Scene script records:
╭──

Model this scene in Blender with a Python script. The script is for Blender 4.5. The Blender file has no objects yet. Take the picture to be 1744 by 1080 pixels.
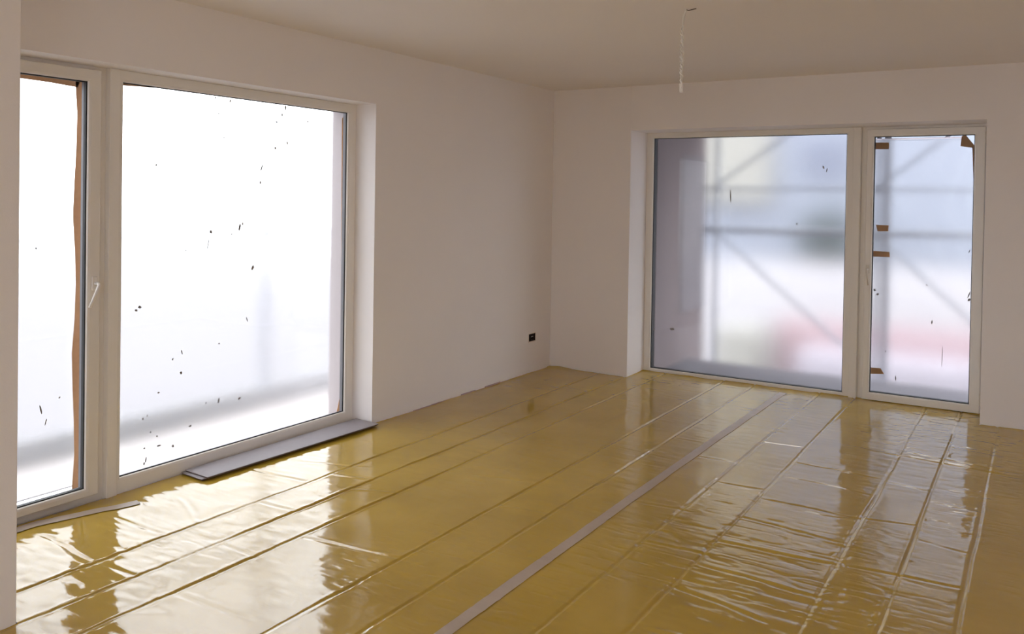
import bpy, bmesh, math, random
import numpy as np
from mathutils import Matrix, Vector

S = bpy.context.scene
COL = S.collection
rng = random.Random(7)

# ------------------------------------------------------------------ camera
f_px, cy_px = 1442.318, 358.25
cd = bpy.data.cameras.new('camera')
cam = bpy.data.objects.new('camera', cd)
COL.objects.link(cam)
yaw, pitch, roll = 0.557943, 0.0140086, 0.0161472
fw = Vector((-math.sin(yaw)*math.cos(pitch), math.cos(yaw)*math.cos(pitch), -math.sin(pitch)))
rt = Vector((math.cos(yaw), math.sin(yaw), 0))
up = rt.cross(fw)
r2 = rt*math.cos(roll) + up*math.sin(roll)
u2 = -rt*math.sin(roll) + up*math.cos(roll)
M = Matrix((r2, u2, -fw)).transposed().to_4x4()
M.translation = Vector((3.88449644, -6.94095525, 1.58756989))
cam.matrix_world = M
cd.sensor_fit = 'HORIZONTAL'
cd.sensor_width = 36.0
cd.lens = f_px/1744*36.0
cd.shift_y = -(540-cy_px)/1744
cd.clip_start = 0.05
cd.clip_end = 500
S.camera = cam

# ------------------------------------------------------------------ sky, exposure
SKY_STRENGTH = 5.6
w = bpy.data.worlds.new('overcast_sky')
S.world = w
w.use_nodes = True
nt = w.node_tree
nt.nodes.clear()
out = nt.nodes.new('ShaderNodeOutputWorld')
bg = nt.nodes.new('ShaderNodeBackground')
tc = nt.nodes.new('ShaderNodeTexCoord')
sep = nt.nodes.new('ShaderNodeSeparateXYZ')
ramp = nt.nodes.new('ShaderNodeValToRGB')
nt.links.new(tc.outputs['Generated'], sep.inputs[0])
nt.links.new(sep.outputs['Z'], ramp.inputs[0])
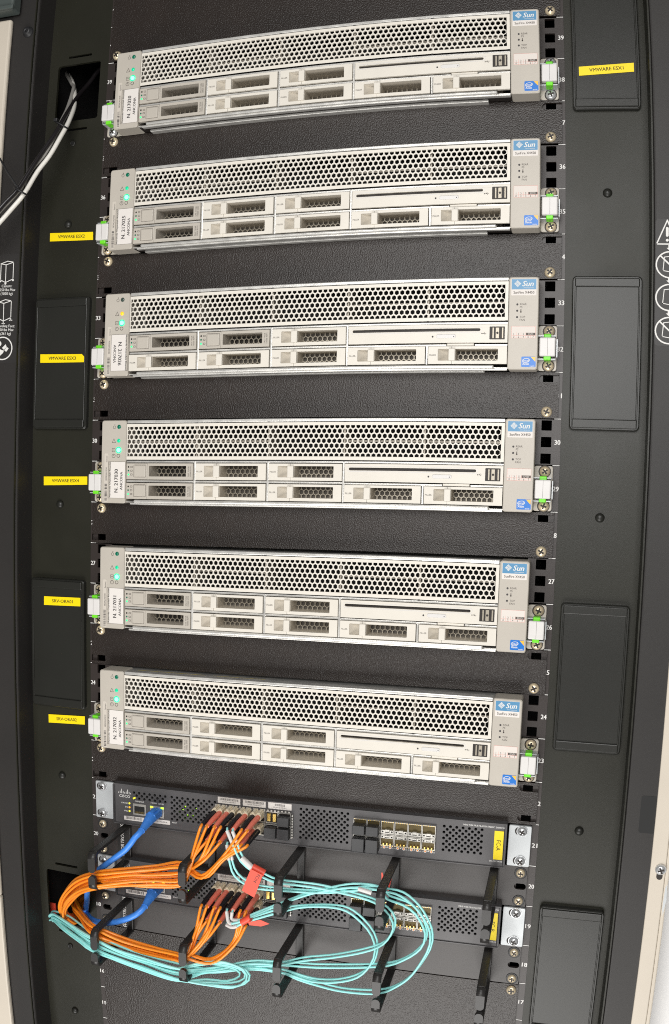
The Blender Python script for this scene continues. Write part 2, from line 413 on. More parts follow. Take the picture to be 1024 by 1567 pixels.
# front frame of the cabinet, left and right
fl = thing('door_frame', 'dark grey cabinet frame on the far left carrying load limit icons', 'cabinet frame', (-345, -28, Z0), 'front frame of the cabinet')
b = MB(); b.rbox(-420 + 345, -326.5 + 345, 0, 34, 0, Z1 - Z0, 3, 3); b.build('frame_post', 'frame', fl)
def at(fn): return fn
p = MB(); p.lathe(7, 1770.5 - Z0, [(1.2, -3.2), (1.4, -4.2), (3.0, -4.6), (4.6, -3.8), (5.0, -1.8), (6.3, -1.4), (6.6, 0)], 24); p.build('cap_screw', 'black', fl)
def print_left():
    f = MB(); X, Zz = 345, Z0
    f.plate(rotp(rr(-380 + X, -330.5 + X, 1394 - Zz, 1514 - Zz, 3), 0, 1454 - Zz, 0), -.10, 0)
    fo = f.build('warning_label', 'film', fl)
    def cart(cx, zb, feet):
        k = MB(); y = -.2; w = .85
        x0, x1, x2 = cx - 8.5, cx - 2, cx + 7.5; zt = zb + 22
        k.stroke([(x0, zb + 3), (x0, zt - 1), (x1 + 2, zt + 1.5), (x2, zt), (x2, zb + 3.5)], w, y)
        k.stroke([(x0, zt - 1), (x1, zt - 2.5), (x2, zt)], w, y); k.stroke([(x1, zt - 2.5), (x1, zb)], w, y)
        k.stroke([(x0, zb + 3), (x1, zb), (x2, zb + 3.5)], w, y)
        for fx, fz in ((x0, zb + 3), (x1, zb), (x2, zb + 3.5)):
            if feet: k.stroke([(fx, fz), (fx, fz - 2.6)], w, y); k.stroke([(fx - 1.6, fz - 2.8), (fx + 1.6, fz - 2.8)], w, y)
            else: k.flat(circ(fx, fz - 1.2, 1.3, 10), y)
        return k
    cart(-345.5 + X, 1482.5 - Zz, False).build('load_icon', 'white_ink', fo)
    cart(-346.5 + X, 1440 - Zz, True).build('load_icon', 'white_ink', fo)
    k = MB()
    for s_, x, z in (('Casters:', -345.5, 1478.6), ('2250 lbs Max', -345.5, 1474.4), ('(1020 kg)', -345.5, 1470.2), ('Leveling Feet:', -345, 1434.6), ('800 lbs Max', -345, 1430.4), ('(361 kg)', -345, 1426.2)):
        k.text(s_, x + X, z - Zz, 2.9, -.2, rot=-1.5, bold=.004)
    k.build('lettering', 'white_ink', fo)
    k = MB(); cx, cz = -348.5 + X, 1410 - Zz
    k.stroke(circ(cx, cz, 12.2, 40), 1.3, -.2, True); k.flat(circ(cx - 4.5, cz + 5.2, 3.0, 16), -.2)
    k.flat([(cx - 10, cz - 4), (cx - 6.5, cz + 1.5), (cx - 2, cz - 1.5), (cx + 2, cz - 2.5), (cx + 1, cz - 5), (cx - 3.5, cz - 8.5)], -.2)
    k.flat([(cx - .5, cz + .5), (cx + 4, cz + 4.5), (cx + 5.5, cz + 1.5), (cx + 2, cz - 1.6)], -.21)
    k.flat([(cx + 5.8, cz + 1.5), (cx + 8, cz - .2), (cx + 5, cz - 3.8), (cx + 2.5, cz - 2)], -.21)
    k.build('manual_icon', 'white_ink', fo)
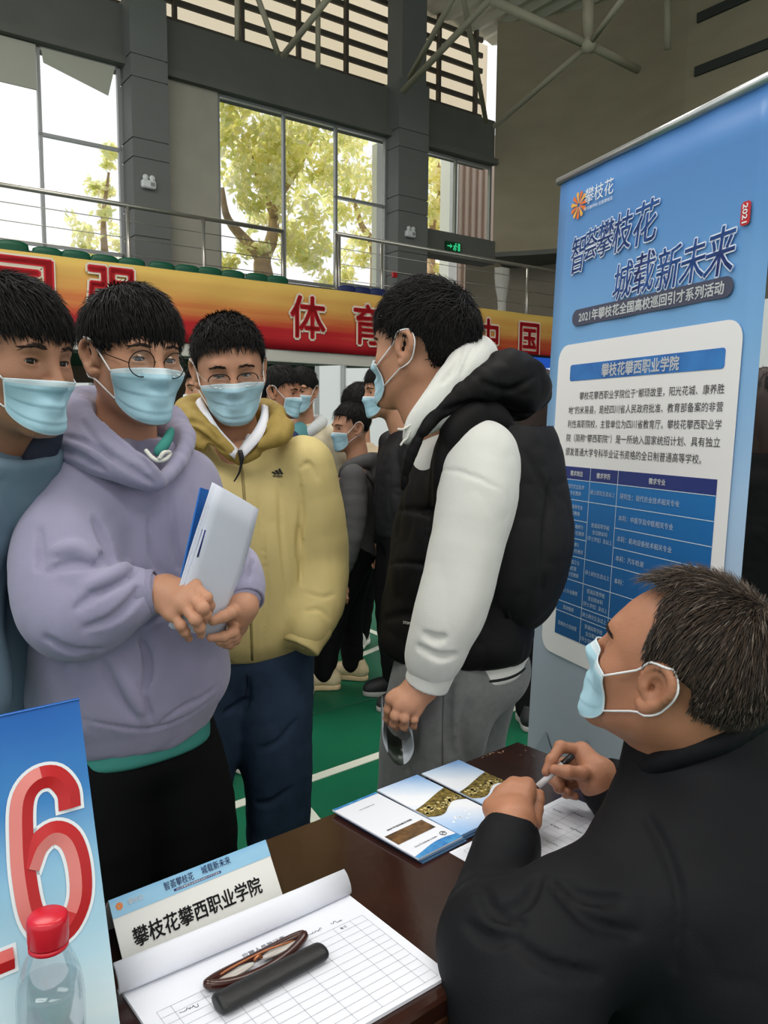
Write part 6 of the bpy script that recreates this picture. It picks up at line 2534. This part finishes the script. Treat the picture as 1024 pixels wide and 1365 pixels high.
# ---- brochures
SKYB = gradient('brochure_sky', [(0., (150, 188, 232)), (.3, (214, 226, 244)), (.46, (238, 240, 246)), (.62, (236, 240, 248)), (.8, (196, 216, 240)), (1., (132, 172, 222))], 1, -.1, .1, noise=.12, nscale=(22, 22, 1), rough=.22)
PHOTO = mat('brochure_photo', (150, 128, 66), .25, .5, col2=(48, 46, 26), vscale=120)
PHOTO2 = mat('brochure_photo_dark', (120, 88, 54), .25, .5, col2=(28, 28, 28), vscale=60)
BLOOM = mat('brochure_bloom', (226, 214, 170), .3, .4, col2=(196, 168, 60), vscale=400)


def brochure(c, ang, label, kind, n_sheets=2, z0=.7502):
    """folded leaflet, long side along the local -y axis that points at the sitter"""
    R = np.stack([TD, -TN, np.array([0, 0, 1.])], 1) @ rotz(ang)
    o = empty('brochure', (c[0], c[1], z0))
    W = lambda x, y, z: np.array([c[0], c[1], z0]) + R @ np.array([x, y, z])
    for k in range(n_sheets):
        mb_ = MB()
        w_, h_ = .1, .21
        off = .0025 * (n_sheets - 1 - k)
        zt = .003 * (k + 1)
        mb_.plate([W(-w_ / 2 + off, -h_ / 2 - off, zt), W(w_ / 2 + off, -h_ / 2 - off, zt), W(w_ / 2 + off, h_ / 2 - off, zt), W(-w_ / 2 + off, h_ / 2 - off, zt)], .0024, nrm=(0, 0, 1))
        mb_.build('cover' if k == n_sheets - 1 else 'inner_sheet', PAPER if (kind == 'white' and k == n_sheets - 1) else (SKYB if k == n_sheets - 1 else mat('brochure_edge_blue', (74, 106, 140), .4)), o)
    zt = .003 * n_sheets
    P = lambda x, y, l: W(x, y, zt + l)
    rs_ = np.random.RandomState(3)
    if kind == 'sky':
        # photo band with a curved upper edge
        mb_ = MB()
        xs = np.linspace(-.0495, .0495, 14)
        up_ = [P(x, .004 + .022 * math.sin((x + .05) * 15) ** 2 * .6 + (x + .05) * .16, .0004) for x in xs]
        dn_ = [P(x, -.026 + .012 * math.sin(x * 60), .0004) for x in xs[::-1]]
        for i in range(13):
            mb_.add([up_[i], dn_[13 - i], dn_[12 - i], up_[i + 1]], [[0, 1, 2, 3]])
        ph = mb_.build('photo_print', PHOTO, o)
        mb_ = MB()
        for k in range(70):
            x, y = -.047 + .094 * rs_.rand(), -.02 + .02 * rs_.rand()
            r_ = .0015 + .0025 * rs_.rand()
            mb_.add([P(x + r_ * math.cos(a), y + r_ * math.sin(a), .0007) for a in np.linspace(0, 6.28, 7)[:-1]], [list(range(6))])
        mb_.build('blossom_print', BLOOM, ph)
        mb_ = MB()
        for k in range(9):
            x, y = rs_.randn() * .014, -.06 + rs_.randn() * .008
            mb_.add([P(x + .003 * math.cos(a), y + .003 * math.sin(a), .0005) for a in np.linspace(0, 6.28, 7)[:-1]], [list(range(6))])
        mb_.build('pale_dots', mat('dot_white', (236, 242, 248), .4), o)
    else:
        mb_ = MB()
        mb_.add([P(-.045, -.055, .0004), P(.04, -.055, .0004), P(.04, -.022, .0004), P(-.045, -.022, .0004)], [[0, 1, 2, 3]])
        mb_.build('photo_print', PHOTO2, o)
        mb_ = MB()
        xs = np.linspace(-.0498, .0498, 14)
        for i in range(13):
            f = lambda x: -.092 + .006 * math.sin(x * 40 + 1)
            mb_.add([P(xs[i], -.1048, .0004), P(xs[i + 1], -.1048, .0004), P(xs[i + 1], f(xs[i + 1]), .0004), P(xs[i], f(xs[i]), .0004)], [[0, 1, 2, 3]])
        mb_.build('blue_wave', mat('wave_blue', (30, 92, 168), .25, col2=(88, 168, 216), vscale=40), o)
        mb_ = MB()
        mb_.add([P(-.0498, .099, .0004), P(.0498, .099, .0004), P(.0498, .1048, .0004), P(-.0498, .1048, .0004)], [[0, 1, 2, 3]])
        mb_.build('blue_edge', MATS['wave_blue'], o)
        mb_ = MB()
        U_, V_ = R @ np.array([-1, 0, 0]), R @ np.array([0, -1, 0])
        put_text(mb_, '攀枝花攀西职业学院', P(0, -.010, .0), U_, V_, w=.056, h=.005, bold=.02, lift=.0004)
        put_text(mb_, '攀枝花攀西职业学院', P(.0, .072, .0), U_, V_, w=.034, h=.003, lift=.0004)
        put_text(mb_, '攀枝花攀西职业学院', P(-.006, -.077, .0), U_, V_, w=.05, h=.004, lift=.0004)
        ring_ = [P(.034 + .0055 * math.cos(a), -.077 + .0055 * math.sin(a), .0006) for a in np.linspace(0, 6.28, 20)[:-1]]
        mb_.tube(ring_, .0006, 4, closed=True)
        mb_.tube([P(.031, -.079, .0006), P(.034, -.075, .0006), P(.037, -.078, .0006)], .0006, 4)
        mb_.build('lettering', INK_D, o)
    tag(o, label, 'brochure', 'brochures fanned out on the table')
    return o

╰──

Repeat exactly the lines from the first line of the records above through the line containing "S.camera = cam", both included. Leave out the pictures.

Model this scene in Blender with a Python script. The script is for Blender 4.5. The Blender file has no objects yet. Take the picture to be 1744 by 1080 pixels.
import bpy, bmesh, math, random
import numpy as np
from mathutils import Matrix, Vector

S = bpy.context.scene
COL = S.collection
rng = random.Random(7)

# ------------------------------------------------------------------ camera
f_px, cy_px = 1442.318, 358.25
cd = bpy.data.cameras.new('camera')
cam = bpy.data.objects.new('camera', cd)
COL.objects.link(cam)
yaw, pitch, roll = 0.557943, 0.0140086, 0.0161472
fw = Vector((-math.sin(yaw)*math.cos(pitch), math.cos(yaw)*math.cos(pitch), -math.sin(pitch)))
rt = Vector((math.cos(yaw), math.sin(yaw), 0))
up = rt.cross(fw)
r2 = rt*math.cos(roll) + up*math.sin(roll)
u2 = -rt*math.sin(roll) + up*math.cos(roll)
M = Matrix((r2, u2, -fw)).transposed().to_4x4()
M.translation = Vector((3.88449644, -6.94095525, 1.58756989))
cam.matrix_world = M
cd.sensor_fit = 'HORIZONTAL'
cd.sensor_width = 36.0
cd.lens = f_px/1744*36.0
cd.shift_y = -(540-cy_px)/1744
cd.clip_start = 0.05
cd.clip_end = 500
S.camera = cam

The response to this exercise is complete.